No sé desde cuando soy periodista – ¿se llega a ser una cosa así? – pero sí sé desde cuándo no me gusta Tom Wolfe: desde siempre. Fue un escritor exquisito para la inteligentsia cultural a ambos lados del océano atlántico. Un precursor, decían sus promotores y repetían sus alabadores. Nunca descubrí tal capacidad dentro de sus libros, aunque sí fuera de ellos. Consegúi temrinar de leer dos obras menores suyas; no pude con la Hoguera de las vanidades. A base de preguntarme el por qué de tanto reconocimiento, terminé hace años por desarollar una teoría: Lo que Tom Wolfe inventó fue su público. Los bienpensantes caviar me van a perdonar la blasfemia, pero para mí Tom Wolfe está a la altura de Stieg Larsson. Del autor sueco me asombró, con el asombro palurdo de un científico de esos de las ciencias sociales, su éxito hace una década. Larsson y su trilogía eran una paradoja absoluta pero al mismo tiempo una muestra vívida de la era del sucedáneo en la que vivimos. Comprendí por qué Larsson no había tenido reconocimiento en vida: sus novelas son apenas notas de un mal reportaje: personajes clichés y planos, sin psicología propia,al capricho del autor; los nudos de la trama a veces saltan como un vinilo rayado; en cada novela no hay ni una sola metáfora. Y si el demérito era la causa de su «olvido» en vida, -¿cual era la fama de esa obra ahora? ¿El tema – la violencia socializada hacia las mujeres en una sociedad blanca y caucásica -? ¿la prosa? ¿El autor? Ninguna de estas razones se me antojaba suficiente. Fue una tarde que escuché a la periodista Julia Otero hablar del libro, recomendarlo más bien. Entonces me dije: es el público. Tom Wolfe era un autor consagrado no por su obra, sino excluvamente por su público y una parte importante de los aparatchik culturales. Leer a Wolfe era chic. Seguirá siendo chic.
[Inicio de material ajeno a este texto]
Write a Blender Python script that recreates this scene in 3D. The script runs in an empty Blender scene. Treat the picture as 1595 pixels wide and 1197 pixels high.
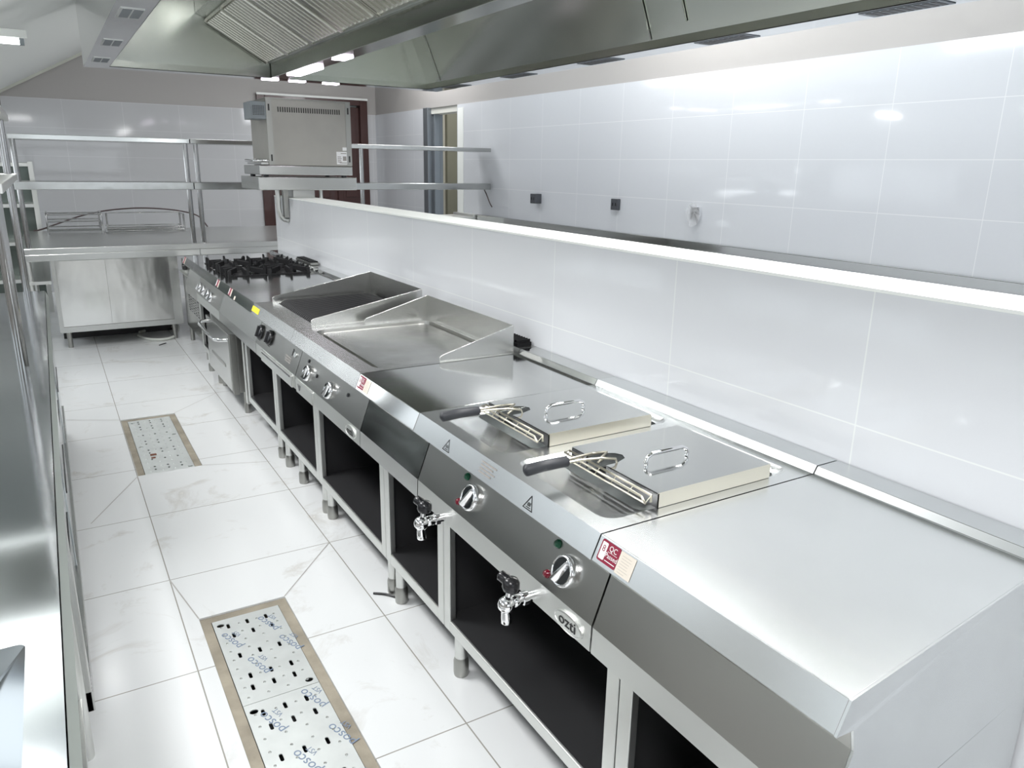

No voy a enumerar los deméritos de Wolfe. Pienso que son pocos. Lo que me ha irritado desde hace treinta años del establishment editorial que lo aupó y mantuvo en la cima, es que los atributos de Wolfe fueron de otros muchos antes que de él. El nuevo periodismo no lo inventó él. Ni siquiera lo readaptó alguien de su generación. Ni siquiera alguien de su país. Ni siquiera alguien de su siglo. Sus editores y los editores del establishment tienen ese mezquino perdón por la mentira porque en buena gran o exclusiva medida, según los casos, de lo que se trata es hacer business. Y a su público ha de concedérsele el cínico perdón de no leer mucho más y no poder saber el exacto o aproximado lugar que en realidad le corresponde a Wolfe y sobre todo a su obra.
Wolfe nunca dejará de ser chic. Quién puede tener algo en contra. Desde el 15 de mayo, día en que falleció, su obra sin embargo no ha exprimentado el degradante mérito de verse revalorizada, a diferencia de la de Stieg Larsson tras su muerte. Y esa me parece la noticia de la muerte de Tom Wolfe. En su favor.